Елена Рыковцева: Лия, вы с ним похожи по характеру, я вас так воспринимаю: вы боец, он боец. Вы это в нем всегда видели или он с годами менялся?

Лия Ахеджакова: Не могу разобраться, мне кажется, всегда. Во время "Гаража", я только вчера выяснила, какого года "Гараж", я такие вещи забываю. Я вчера была в новосибирском академгородке, куда меня в 1979 году с премьерой "Гаража" пригласили. Это очень знаменательная была встреча. В зале сидели те ученые, которые еще оставались, те, которые уже отъезжали, те, которых сбросили со счетов. Видимо, "Гараж" задал особый тон общения. Вчера я играла спектакль на той же самой сцене, меня совершенно ошарашило – я попала в то же самое время. Знаете, фильмы такие бывают, когда люди попадают в будущее и в прошлое, я ровно попала в это же время и в те же проблемы, в тот же воздух, в ту же ситуацию.
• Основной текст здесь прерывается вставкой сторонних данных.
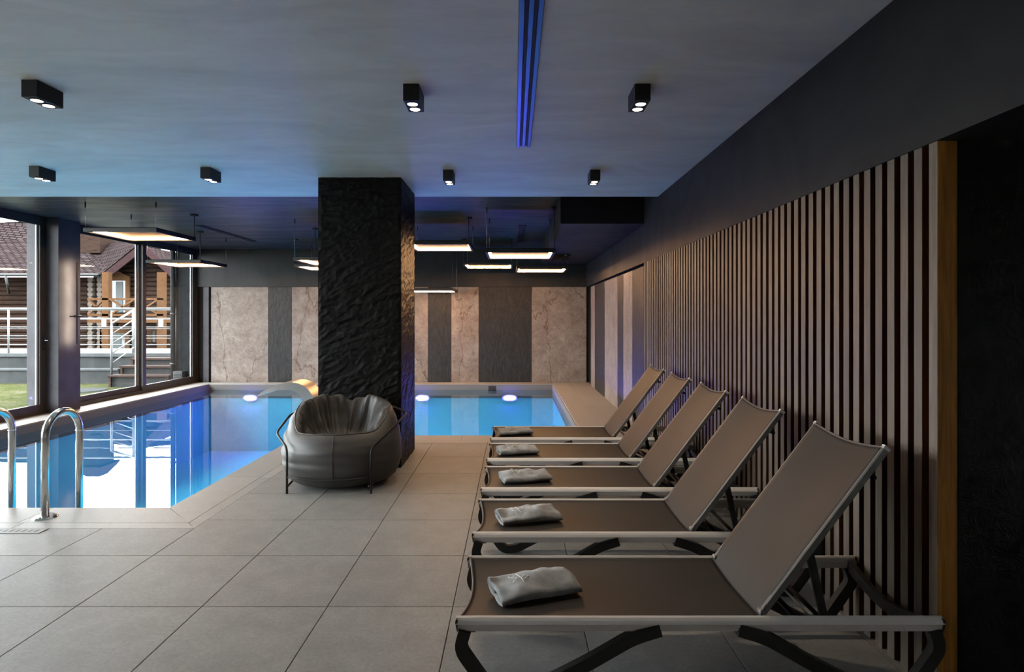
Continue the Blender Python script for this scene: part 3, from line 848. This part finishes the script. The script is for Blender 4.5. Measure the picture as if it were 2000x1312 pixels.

Я помню, что когда снимался "Гараж", Эльдар Александрович уже, видимо, проявлял какое-то беспокойство, потому что он говорил, что снять надо очень быстро, хоть за 30 дней, чтобы это проскочило. А там же на площадке были такие актеры, такие люди, так густо населено было все очень мощными харизматическими людьми. Снять за 30 дней было трудно, но он это сделал. И как это проскочило, мы все были потрясены. Может быть это его авторитет, я не знаю, чем это объяснить. Мощь его натуры – ведь это тоже очень важно. Он по своей природе всегда оппозиционер, у него всегда очень сильное противостояние против пакостей, и тогда оно было в очень мощной концентрации. Как это проскочило, не знаю.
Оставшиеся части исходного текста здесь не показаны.